Short problem - Going through the material below, please gather all lines with the word "this" in them.

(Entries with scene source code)
====

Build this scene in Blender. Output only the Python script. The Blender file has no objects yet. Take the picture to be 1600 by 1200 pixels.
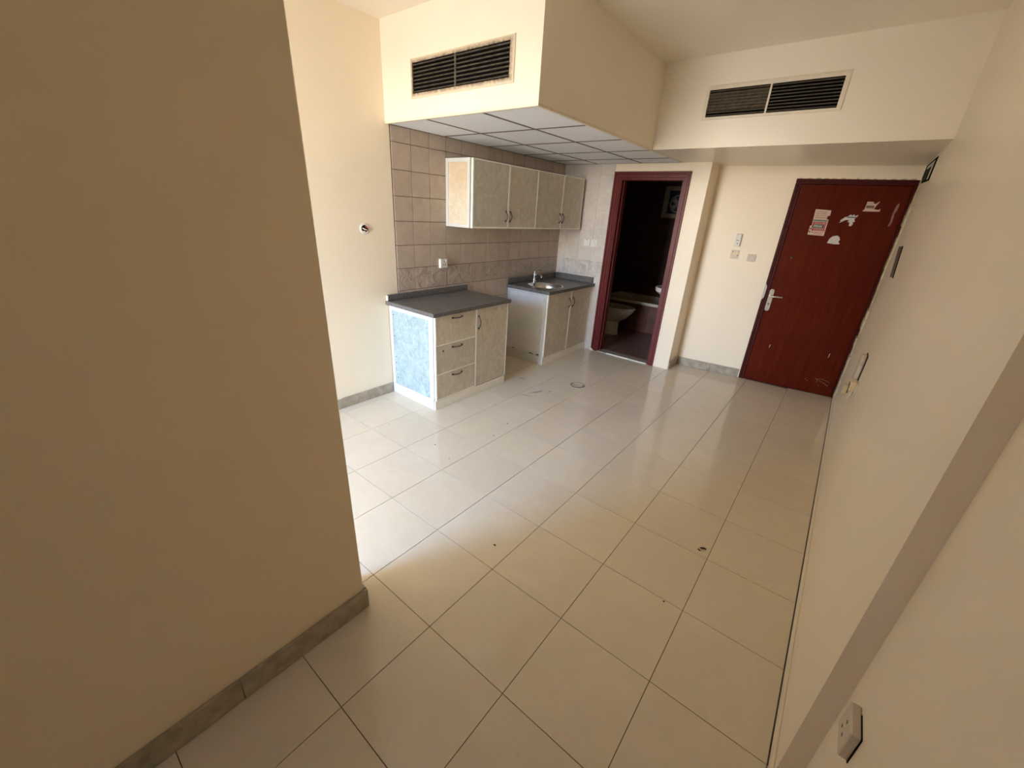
import bpy, bmesh, math, random
from mathutils import Vector, Matrix, Euler
random.seed(7)
scene = bpy.context.scene
COL = scene.collection

# ------------------------------------------------------------------ camera
YAW, PITCH, ROLL, FPX = -0.6516, 0.4064, -0.0612, 638.18
cam_d = bpy.data.cameras.new('camera')
cam = bpy.data.objects.new('camera', cam_d)
COL.objects.link(cam)
cam_d.sensor_fit = 'HORIZONTAL'
cam_d.sensor_width = 36.0
cam_d.lens = 36.0 * FPX / 1600.0
cam_d.shift_y = 4.93 / 1600.0
cam_d.clip_start = 0.02
_f = Vector((math.sin(YAW) * math.cos(PITCH), math.cos(YAW) * math.cos(PITCH), -math.sin(PITCH)))
_r = Vector((math.cos(YAW), -math.sin(YAW), 0))
_d = _f.cross(_r)
_r2 = math.cos(ROLL) * _r + math.sin(ROLL) * _d
_d2 = -math.sin(ROLL) * _r + math.cos(ROLL) * _d
cam.matrix_world = Matrix(((_r2.x, -_d2.x, -_f.x, .9376), (_r2.y, -_d2.y, -_f.y, -.7604),
                           (_r2.z, -_d2.z, -_f.z, 1.6219), (0, 0, 0, 1)))
scene.camera = cam

# ------------------------------------------------------------------ sky, light, exposure
STRENGTH = 34.0
# hazy desert sky: warm sunlit ground below, bright haze at the horizon, bluer towards the zenith
SKY_STOPS = [(0.0, (.18, .16, .13)), (.44, (.28, .26, .23)), (.488, (.50, .47, .42)), (.512, (1.72, 1.60, 1.40)), (.545, (1.55, 1.54, 1.48)),
             (.578, (.50, .80, 1.26)), (.68, (.31, .60, 1.14)), (1.0, (.20, .42, .90))]
world = bpy.data.worlds.new('sky')
scene.world = world
world.use_nodes = True
wn, wl = world.node_tree.nodes, world.node_tree.links
wn.clear()
w_out = wn.new('ShaderNodeOutputWorld'); w_bg = wn.new('ShaderNodeBackground')
w_tc = wn.new('ShaderNodeTexCoord'); w_sep = wn.new('ShaderNodeSeparateXYZ')
w_mr = wn.new('ShaderNodeMapRange'); w_ramp = wn.new('ShaderNodeValToRGB')
w_mr.inputs['From Min'].default_value = -1; w_mr.inputs['From Max'].default_value = 1
wl.new(w_tc.outputs['Generated'], w_sep.inputs[0]); wl.new(w_sep.outputs['Z'], w_mr.inputs['Value'])
_e = w_ramp.color_ramp.elements
while len(_e) < len(SKY_STOPS): _e.new(.5)
for _el, (_p, _c) in zip(_e, SKY_STOPS):
    _el.position = _p; _el.color = (*[v / 2 for v in _c], 1)
wl.new(w_mr.outputs['Result'], w_ramp.inputs[0])
wl.new(w_ramp.outputs[0], w_bg.inputs['Color']); w_bg.inputs['Strength'].default_value = STRENGTH * 2
wl.new(w_bg.outputs[0], w_out.inputs[0])
# balcony opening that lets the daylight in (hidden from the camera by the partition wall)
WX0, WX1, WZ0, WZ1, WY = -2.02, -.80, .12, 2.60, -2.60
pl = bpy.data.lights.new('window_portal', 'AREA'); pl.shape = 'RECTANGLE'
pl.size, pl.size_y = WX1 - WX0, WZ1 - WZ0
pl.cycles.is_portal = True
po = bpy.data.objects.new('window_portal', pl); COL.objects.link(po)
po.location = ((WX0 + WX1) / 2, WY - .06, (WZ0 + WZ1) / 2); po.rotation_euler = (math.pi / 2, 0, 0)
scene.view_settings.view_transform = 'Standard'
scene.view_settings.look = 'None'
scene.view_settings.gamma = 1.0
scene.view_settings.exposure = 0.0
scene.view_settings.use_curve_mapping = False
scene.cycles.max_bounces = 14
scene.cycles.diffuse_bounces = 9
scene.cycles.glossy_bounces = 5
scene.cycles.caustics_reflective = False
scene.cycles.use_denoising = True


# ------------------------------------------------------------------ helpers: materials
def lin(*c):
    return tuple((x / 255 / 12.92) if x / 255 <= .04045 else ((x / 255 + .055) / 1.055) ** 2.4 for x in c)


class NT:
    def __init__(s, name):
        s.m = bpy.data.materials.new(name); s.m.use_nodes = True
        s.n, s.l = s.m.node_tree.nodes, s.m.node_tree.links
        s.b = s.n['Principled BSDF']
        s.tc = s.n.new('ShaderNodeTexCoord').outputs['Object']

    def rnd_offset(s, k=37.0):
        oi = s.n.new('ShaderNodeObjectInfo')
        mu = s.n.new('ShaderNodeVectorMath'); mu.operation = 'SCALE'
        mu.inputs[0].default_value = (k, k * 1.7, k * .6); s.l.new(oi.outputs['Random'], mu.inputs['Scale'])
        ad = s.n.new('ShaderNodeVectorMath'); ad.operation = 'ADD'
        s.l.new(s.tc, ad.inputs[0]); s.l.new(mu.outputs[0], ad.inputs[1])
        s.tc = ad.outputs[0]
        return oi.outputs['Random']

    def stretch(s, x, y, z):
        mp = s.n.new('ShaderNodeMapping'); mp.inputs['Scale'].default_value = (x, y, z)
        s.l.new(s.tc, mp.inputs['Vector']); return mp.outputs[0]

    def noise(s, scale, detail=3, rough=.55, dist=0, vec=None):
        n = s.n.new('ShaderNodeTexNoise'); n.inputs['Scale'].default_value = scale
        n.inputs['Detail'].default_value = detail; n.inputs['Roughness'].default_value = rough
        n.inputs['Distortion'].default_value = dist
        s.l.new(vec or s.tc, n.inputs['Vector']); return n.outputs['Fac']

    def ramp(s, fac, stops):
        r = s.n.new('ShaderNodeValToRGB'); e = r.color_ramp.elements
        while len(e) < len(stops): e.new(.5)
        for el, (p, c) in zip(e, stops):
            el.position = p; el.color = (*c, 1) if len(c) == 3 else c
        s.l.new(fac, r.inputs[0]); return r.outputs[0]

    def mr(s, fac, a, b, c, d):
        r = s.n.new('ShaderNodeMapRange')
        for k, v in zip(('From Min', 'From Max', 'To Min', 'To Max'), (a, b, c, d)): r.inputs[k].default_value = v
        s.l.new(fac, r.inputs['Value']); return r.outputs[0]

    def mix(s, fac, a, b, mode='MIX'):
        m = s.n.new('ShaderNodeMix'); m.data_type = 'RGBA'; m.blend_type = mode
        for k, v in (('Factor', fac), ('A', a), ('B', b)):
            if isinstance(v, (int, float)): m.inputs[k].default_value = v
            elif isinstance(v, tuple): m.inputs[k].default_value = (*v, 1)
            else: s.l.new(v, m.inputs[k])
        return m.outputs['Result']

    def math(s, op, a, b=None):
        m = s.n.new('ShaderNodeMath'); m.operation = op
        for i, v in enumerate((a, b)):
            if v is None: continue
            if isinstance(v, (int, float)): m.inputs[i].default_value = v
            else: s.l.new(v, m.inputs[i])
        return m.outputs[0]

    def attr(s, name):
        a = s.n.new('ShaderNodeAttribute'); a.attribute_name = name; return a.outputs['Fac']

    def bump(s, h, strength=.2, dist=.01):
        b = s.n.new('ShaderNodeBump'); b.inputs['Strength'].default_value = strength
        b.inputs['Distance'].default_value = dist
        s.l.new(h, b.inputs['Height']); s.l.new(b.outputs[0], s.b.inputs['Normal'])

    def set(s, col=None, rough=None, metal=0, spec=None, coat=None):
        for k, v in (('Base Color', col), ('Roughness', rough), ('Metallic', metal),
                     ('Specular IOR Level', spec), ('Coat Weight', coat)):
            if v is None: continue
            if isinstance(v, tuple): s.b.inputs[k].default_value = (*v, 1)
            elif isinstance(v, (int, float)): s.b.inputs[k].default_value = v
            else: s.l.new(v, s.b.inputs[k])
        return s.m


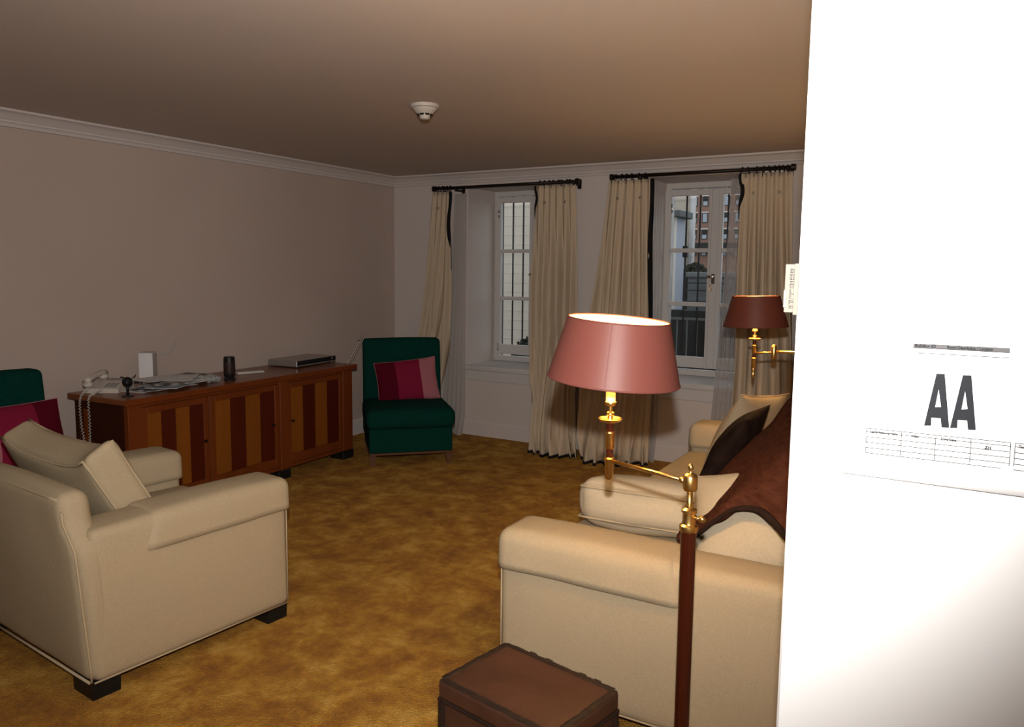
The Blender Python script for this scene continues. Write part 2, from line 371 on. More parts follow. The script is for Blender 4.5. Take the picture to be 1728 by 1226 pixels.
# ------------------------------------------------------------------ outside
struct('ground', B(-90,40,YF+.63,220,-.3,-.02), 'ground')
def ext_house():
    t = thing('neighbouring_house', 'cream rendered house wall close outside both windows', 'building', (-5.5,10,0))
    bm = bmesh.new(); box(bm,-8,2.39,-.0,.22,-.02,9); w_ = obj('wall', bm, 'ext_cream', t)
    for k in range(26): obj('course_joint', B(-8,2.39,-.006,.001,.4+k*.14,.404+k*.14), 'ext_sill', t)
    obj('downpipe', tube(bmesh.new(), [(2.43,-.05,0),(2.43,-.05,9)], .035, 8), 'carton', t, True)
    for x in (2.05,): obj('pipe', tube(bmesh.new(), [(x,-.06,2.3),(x,-.06,5)], .025, 6), 'rail', t, True)
ext_house()
t = thing('garden_shed', 'blue-grey shed under a flat grey roof seen through the right window', 'shed', (-3.3,8.9,0))
obj('wall', B(-.9,.34,0,.4,-.02,2.20), 'ext_blue', t)
obj('roof_slab', B(-1.0,.43,-.1,.42,2.20,2.28,.01), 'ext_roof', t)
obj('corner_board', B(.31,.36,-.02,.02,0,2.2), 'ext_sill', t)
def brick_house():
    t = thing('apartment_building', 'distant red-brown brick apartment building seen through the right window', 'building', (-36,150,0))
    obj('wall', B(-10.8,60,0,12,-.02,34), 'brick', t)
    obj('storefront_band', B(-10.8,60,-1.2,0,5.6,7.4), 'ext_dark', t)
    for r in range(8):
        for c in range(16):
            x = -9.9+c*2.1; z = 4.9+r*3.2
            f = obj('window', B(x-.55,x+.55,-.08,.05,z,z+1.9), 'ext_dark', t)
            obj('pane', B(x-.42,x+.42,-.12,-.08,z+.12,z+.9 if (r+c)%3 else z+1.75), 'ext_glass', f)
            obj('lintel', B(x-.7,x+.7,-.15,.05,z+1.9,z+2.15), 'ext_sill', f)
brick_house()
t = thing('garden_wall', 'low grey concrete garden wall outside the right window', 'wall', (-2.0,8.4,0))
obj('panel', B(-.62,3,0,.2,-.02,1.50), 'concrete', t)
obj('coping', B(-.64,3,-.03,.23,1.50,1.56,.01), 'concrete', t)
for z in (1.24,1.36,1.44): obj('rail', tube(bmesh.new(), [(-.62,-.04,z),(3,-.04,z)], .008, 6), 'rail', t, True)
t = thing('iron_railing', 'dark iron railing in front of the low garden wall', 'railing', (-1.9,7.75,0))
obj('plinth', B(-.75,2,.1,.3,-.02,1.16), 'ext_dark', t)
for k in range(16): obj('baluster', tube(bmesh.new(), [(-.72+k*.105,0,-.02),(-.72+k*.105,0,1.08)], .007, 6), 'rail_l', t, True)
for z in (.3,1.08): obj('rail', B(-.75,2,-.012,.012,z-.012,z+.012), 'rail_l', t)
def shrub(name, label, cx, cy, z0, rx, ry, rz, n, seed):
    random.seed(seed); bm = bmesh.new()
    for i in range(n):
        a = random.uniform(0,2*PI); b = random.uniform(-.1,1)*PI/2; r = random.uniform(.6,1)**.5
        p = Vector((rx*r*math.cos(a)*math.cos(b), ry*r*math.sin(a)*math.cos(b), rz*r*math.sin(b)+.0))
        d = Vector((random.uniform(-1,1),random.uniform(-1,1),random.uniform(-.3,1))).normalized(); s = d.orthogonal().normalized()*.018
        l = .07*(rz/.2)**.5
        vs = [bm.verts.new(p+q) for q in (-d*l*.5, s, d*l*.5, -s)]; bm.faces.new(vs)
    o = thing(name, label, 'shrub', (cx,cy,z0))
    f = obj('foliage', bm, 'hedge', o); f['kind'] = 'stuff'
    st = bmesh.new()
    for k in range(5): tube(st, [(0,0,0),(.5*rx*math.cos(k*1.3),.5*ry*math.sin(k*1.3),rz*.8)], .008, 5)
    obj('stem', st, 'hedge', o)
    core = bmesh.new(); bmesh.ops.create_icosphere(core, subdivisions=2, radius=1)
    for v in core.verts: v.co = Vector((v.co.x*rx*.8, v.co.y*ry*.8, max(0,v.co.z)*rz*.8))*(1+.2*noise.noise(v.co*3))
    obj('inner_leaves', core, 'hedge', o)
shrub('shrub', 'small dark shrub at the foot of the cream wall, through the left window', -4.42, 8.0, .45, .2, .15, .3, 500, 3)
obj_p = thing('planter', 'grey planter box under the small dark shrub', 'planter', (-4.42,8.0,0)); obj('trough', B(-.3,.3,-.15,.15,-.02,.45,.01), 'concrete', obj_p)
shrub('hedge', 'dark clipped hedge behind the garden wall', -2.91, 9.62, 1.56, .17, .16, .17, 500, 5)
bpy.data.objects['hedge'].location.z = 1.50
t2 = thing('planter', 'raised dark planter holding the clipped hedge behind the garden wall', 'planter', (-2.91,9.62,0)); obj('trough', B(-.19,.19,-.18,.18,-.02,1.5,.01), 'ext_dark', t2)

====

Reply -
Build this scene in Blender. Output only the Python script. The Blender file has no objects yet. Take the picture to be 1600 by 1200 pixels.
The Blender Python script for this scene continues. Write part 2, from line 371 on. More parts follow. The script is for Blender 4.5. Take the picture to be 1728 by 1226 pixels.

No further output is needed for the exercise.